Last September, Ho and Branch were part of a group of 12 judges who announced that they would refrain from selecting law clerks from Yale University, citing free speech and intellectual diversity concerns, according to the Washington Free Beacon.

Law schools like to say that they’re training the next generation of leaders,” Ho said in his formal address to the annual Texas Review of Law and Politics, where he announced his decision. “But schools aren’t even teaching students how to be good citizens—let alone good lawyers. We’re not teaching the basic terms of our democracy.”

Ho recognizes the practical effects of woke censorship in academia, especially in law schools.

“Students learn all the wrong lessons,” Ho notes. “They practice all the wrong tactics. And then they graduate and bring these tactics to workplaces across the country. What happens on campus doesn’t stay on campus. And it’s tearing our country apart.”

Schools like Stanford and Yale purport to be “the nation’s best institutions of legal education,” Ho says, and have significant influence over American law and politics. Four current Supreme Court justices and five current US senators are Stanford or Yale Law graduates, as are two former presidents, according to the Daily Mail.

The logical consequence of incidents like Steinbach’s treatment of Duncan, Ho reasons, is the need to ask the basic question: “If a law school openly tolerates and even practices [viewpoint] discrimination, who would want to go to that law school? And why would we want to hire them?”

Campus Reform Higher Education Fellow Rob Jenkins concurs, saying that “anyone who hires a Stanford Law School grad after [this incident] probably needs their head examined—unless that grad lists the Federalist Society or College Republicans on his or her CV.”

As Jenkins sees it, the Stanford incident portends a crumbling legal system in the future.

[RELATED: Stanford’s investigation of students reading Mein Kampf is latest in string of controversies]

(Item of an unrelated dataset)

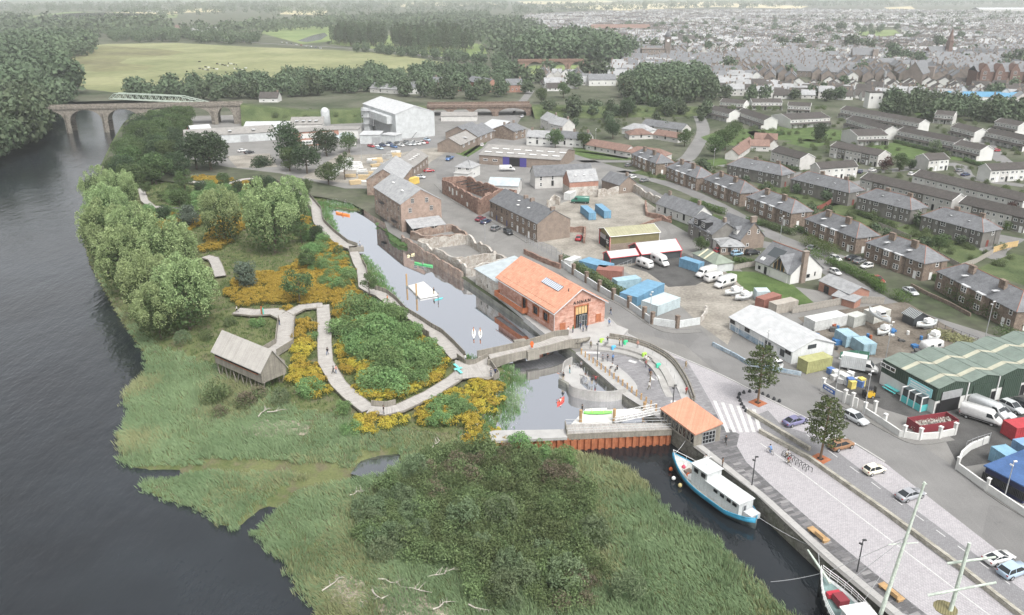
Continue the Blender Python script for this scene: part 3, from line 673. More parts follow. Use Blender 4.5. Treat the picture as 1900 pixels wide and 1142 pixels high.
# ==== BRIDGE
zb=[.35,.55,.8,.95,.95,.95]
near=[V2(-5.0,146.3),V2(-.6,148.6),V2(4.1,150.4),V2(8.5,152.6),V2(12,154.9),V2(14.6,155.6)]
far=[V2(-7.2,150.4),V2(-2.6,152.3),V2(2.2,154.4),V2(6.2,156.8),V2(9.4,159.4),V2(12.4,160.2)]
bridge=empty('footbridge','boarded timber footbridge arching from the wooded bank to the hall','bridge',(3,152,0))
bi=Matrix.Translation((-3,-152,0))
def bput(name,me,par):me.transform(bi);return put(name,me,par)
zbs=[];n2=smooth_line(near,4);f2=smooth_line(far,4);zz=[v.x for v in smooth_line([V2(z,0)for z in zb],4)]
bput('deck',deck_mesh('deck',f2,n2,zz,.25,m_plank),bridge)
arch=[z-.3-.95*abs(2*i/(len(zz)-1)-1)**2 for i,z in enumerate(zz)]
for nm,ln,sd_ in(('near',n2,-1),('far',f2,1)):
 mb=MB();wall_mb(mb,ln,arch,[z+1.2 for z in zz],.22,0,sd_);bput('parapet',mb.mesh('parapet',m_timberwall),bridge)
 mb=MB();wall_mb(mb,offset_line(ln,.11*sd_),[z+1.2 for z in zz],[z+1.3 for z in zz],.3,0,0);bput('handrail',mb.mesh('handrail',m_timberwall),bridge)
for c_,z in((V2(4.3,149.9),.8),(V2(1.6,155.2),.75)):
 mb=MB();d=(near[2]-near[1]).normalized();mb.box((c_.x,c_.y,z+.3),(2.6,1.0,2.0),math.atan2(d.y,d.x),0);bput('lookout_bay',mb.mesh('lookout_bay',m_timberwall),bridge)
mb=MB();p=n2[-1];mb.loft([[(p.x+.5*math.cos(t)+2.2*s_,p.y+.9*s_+.5*math.sin(t),.95+.75+.45*math.sin(t+1))for t in[k*math.pi/4 for k in range(8)]]for s_ in(-.3,.2,.8)],0);bput('rolled_parapet_end',mb.mesh('rolled_parapet_end',m_timberwall,True),bridge)
# ==== AMPHITHEATRE
def resample(pts,n):
 d=[0]
 for a,b in zip(pts,pts[1:]):d.append(d[-1]+(b-a).length)
 out=[];j=0
 for i in range(n):
  t=d[-1]*i/(n-1)
  while j<len(d)-2 and d[j+1]<t:j+=1
  out.append(pts[j].lerp(pts[j+1],(t-d[j])/max(1e-9,d[j+1]-d[j])))
 return out
E_=resample(smooth_line([V2(14.6,154.3),V2(18.7,153.6),V2(22.5,152.3),V2(25.8,149.8),V2(27.9,146.1),V2(28.7,141.2),V2(28.8,136.8),V2(29.1,132.6)],5),40)
O_=resample(smooth_line([V2(16.5,159.6),V2(19.5,159.4),V2(24.4,157.6),V2(28.4,154.6),V2(31.3,150.3),V2(33.0,146.1),V2(33.8,141.1),V2(34.1,136.8),V2(34.0,131.6)],5),40)
amp=empty('amphitheatre','curved stepped concrete amphitheatre with boarded outer wall beside the footbridge','amphitheatre',(25,146,0))
ai=Matrix.Translation((-25,-146,0))
def aput(name,mb,m):me=mb.mesh(name,m);me.transform(ai);return put(name,me,amp)
kk=[1 if i<20 else max(.04,1-(i-20)/19)for i in range(40)]
def tier(t0,t1,zt,i0=0,i1=40):
 a=[E_[i].lerp(O_[i],t0)for i in range(i0,i1)];b=[E_[i].lerp(O_[i],t1)for i in range(i0,i1)];mb=MB()
 mb.loft([[(p.x,p.y,-.05),(q.x,q.y,-.05),(q.x,q.y,zt*kk[i+i0]),(p.x,p.y,zt*kk[i+i0])]for i,(p,q)in enumerate(zip(a,b))]);return mb
aput('seating_tier',tier(0,.27,.45),m_conc);aput('seating_tier',tier(.27,.55,.9,6,34),m_conc);aput('ramp',tier(.55,.96,.92),m_conclight);aput('ramp',tier(.27,.55,.89,0,6),m_conclight)
mb=MB();wall_mb(mb,O_[5:],-.05,[TZ*k_+.35+.75 for k_ in kk[5:]],.24,0,0);aput('outer_wall',mb,m_timberwall)
mb=MB();wall_mb(mb,offset_line(O_[5:],-.35),-.05,[TZ*k_+.45 for k_ in kk[5:]],.3,0,0);aput('kerb_wall',mb,m_timberwall)
mb=MB()
for i in range(8,39):
 p=O_[i].lerp(E_[i],.085);mb.tube((p.x,p.y,TZ*kk[i]+.95),(O_[i+1].lerp(E_[i+1],.085).x,O_[i+1].lerp(E_[i+1],.085).y,TZ*kk[i+1]+.95),.04,None,5)
aput('handrail',mb,m_conclight)
for i in range(9,39,3):
 mb=MB();p=E_[i].lerp(O_[i],.6);mb.tube((p.x,p.y,TZ*kk[i]),(p.x,p.y,TZ*kk[i]+1.0),.03,None,5);aput('rail_post',mb,m_steel)
for i in range(6):
 mb=MB();a=V2(14.7,154.6).lerp(V2(15.6,158.8),i/6);b=V2(18.7,153.9).lerp(V2(19.4,158.2),i/6);wall_mb(mb,[a,b],-.05,.15*(i+1),.72,0,1);aput('step',mb,m_conc)
 mb=MB();wall_mb(mb,[a,b],.15*(i+1),.15*(i+1)+.012,.12,0,1);aput('step_nosing',mb,m_line)
for(i0,t0,z0)in((17,.02,0),(18,.29,.45),(27,.02,0)):
 for j in range(3):
  mb=MB();a=E_[i0].lerp(O_[i0],t0-.06+.035*j);b=E_[i0+2].lerp(O_[i0+2],t0-.06+.035*j);wall_mb(mb,[a,b],-.04,z0*kk[i0]+.15*(j+1)*kk[i0],.3,0,1);aput('step',mb,m_line)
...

Imagine hiring a lawyer who is so fragile, he or she can’t even bear to hear an opposing argument. If a recent incident at Stanford University Law School is any indication, that may well be the future of the American legal profession,” Jenkins reasons.

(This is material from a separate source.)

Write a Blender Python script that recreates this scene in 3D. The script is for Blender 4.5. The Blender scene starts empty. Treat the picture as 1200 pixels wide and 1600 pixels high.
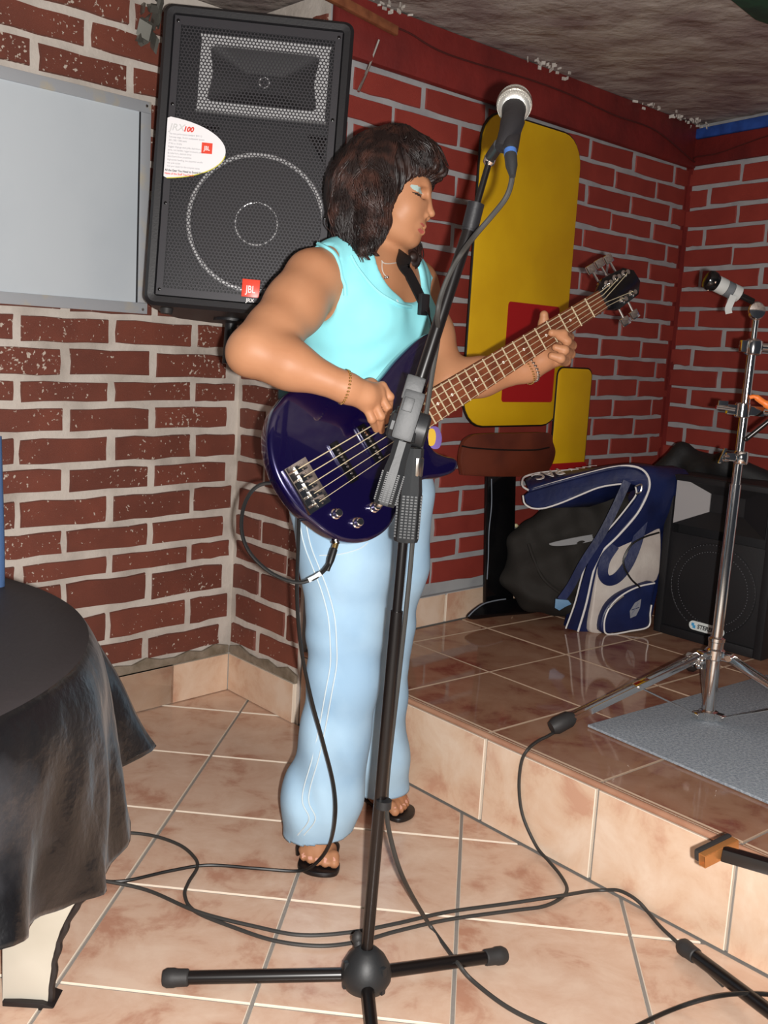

“Apparently,” Jenkins adds, “conservative students are the only ones who still understand common professional courtesy, the Constitution, and the adversarial nature of our judicial system.”

Stanford Law’s DEI platform emphasizes that “[l]egal education must prepare students to work effectively in a highly diverse society still grappling with racism and other forms of inequality,” but it does not reference intellectual diversity or differences of opinion.

Ho, Branch, and Stanford have not responded to Campus Reform’s request for comment, but this story will be updated accordingly.